What Works: V/H/S is a novelty picture. This film does not follow the standard organization or style of a mainstream film, including feature length found-footage pictures like Paranormal Activity and The Blair Witch Project, and so it cannot be understood or evaluated in the terms that viewers usually consider a narrative motion picture. What the filmmakers have created with V/H/S is not so much a story or a collection of stories so much as it is a cinematic haunted house. The film has a frame narrative, which is itself a found-footage story, in which a group of thugs enter a deserted house and go through videotapes, revealing each of the stories that comprise the film. Each story of V/H/S is very much like a section of the recreational haunted houses that Halloween celebrants often visit in October. There isn’t much of a narrative to any of the tapes so much as a premise through which shocks are administered. The quality of the tales varies widely but the better stories, such as “Amateur Night” and “10/31/98,” are successfully scary and have the same appeal as episodes of The Outer Limits and The X-Files although the tone of V/H/S is much more consistent with Tales from the Crypt. What is most interesting and impressive about V/H/S is the way the filmmakers acknowledge and work with the found footage format. In some respects, V/H/S is the purest distillation of the found-footage gimmick and the anthological style actually solves the main problem of found-footage movies. Even though most found-footage pictures typically run only eighty to ninety minutes the filmmakers often strain to extend their narratives to that length and quite often resort to filler and exceedingly ridiculous justifications for the existence of the footage. By limiting each story to about fifteen minutes the filmmakers of V/H/S are able to avoid these problems, telling lean tales of terror with found-footage scenarios that are mostly credible. The use of analog and home video defects in the presentation also helps the film, giving it an amateur and seedy and even pornographic texture that sells the illusion while adding sleazy ambiance.

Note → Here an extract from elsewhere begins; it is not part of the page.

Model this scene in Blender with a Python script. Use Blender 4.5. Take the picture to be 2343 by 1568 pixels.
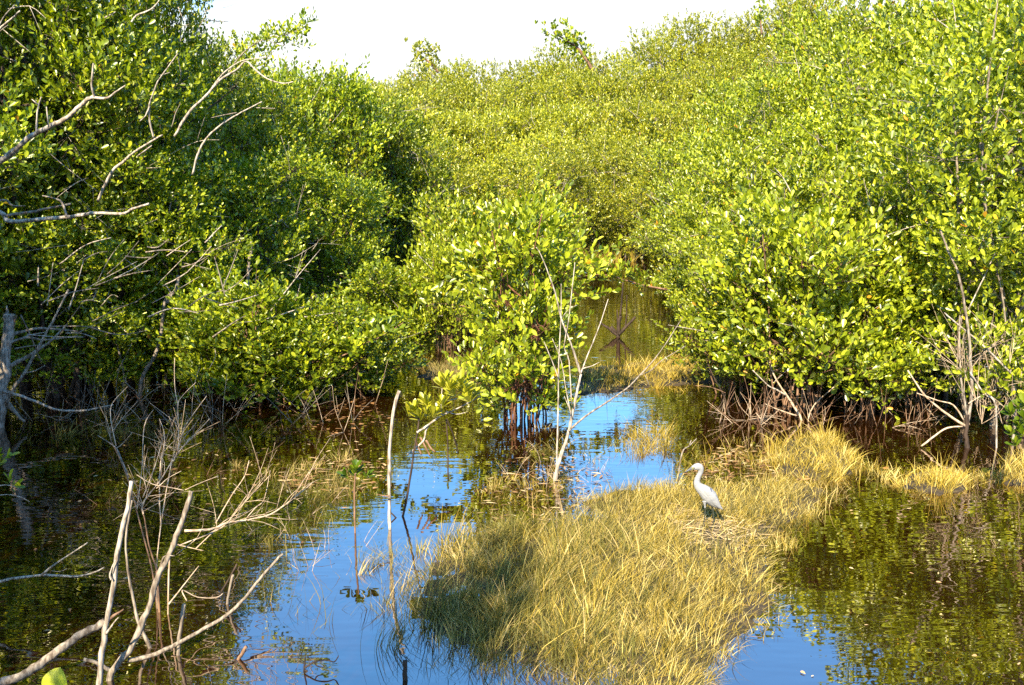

What Doesn’t: Although V/H/S takes an innovative approach to the found-footage gimmick, that approach has about many drawbacks as it has advantages. Because each of the short stories is stripped down to virtually nothing, the film relies on atmosphere and shock alone. The format of V/H/S precludes the film from establishing characters and developing meaningful stories, and so V/H/S cannot impact the viewer any deeper than making him or her jump every once in a while. Some of the stories are better than others. The segments titled “The Sick Thing That Happened to Emily When She Was Younger” and “Second Honeymoon” are clumsy, overly complicated, and actually warrant a feature length treatment. V/H/S is also a very narrowly conceived movie. This film was made for the hard-R audience of Hostel and [Rec] rather than the more mainstream audience of Paranormal Activity and it is in many ways a distasteful movie, which befits its tone. But the filmmakers ignore the broader possibilities of a found footage anthology with repetitious scares and a very homogenous cast. The characters of every segment of V/H/S are the same, with virtually all the male characters twenty-something douchebag stereotypes and nearly all the women are predatory murderesses. It gets repetitious and predictable, not to mention pretty stupid, all of which is detrimental to the filmmakers’ attempt to be scary.
Bottom Line: V/H/S was clearly made by people who grew up in the era of the videocassette and were consumers of the exploitative horror films that were popular in that period of time like Faces of Death and The Evil Dead. Viewers who share the filmmakers’ interest and age group may get something out of V/H/S but younger audiences may not connect with it. This is a flawed and uneven anthology but it is also an interesting footnote in the trend of found-footage horror films.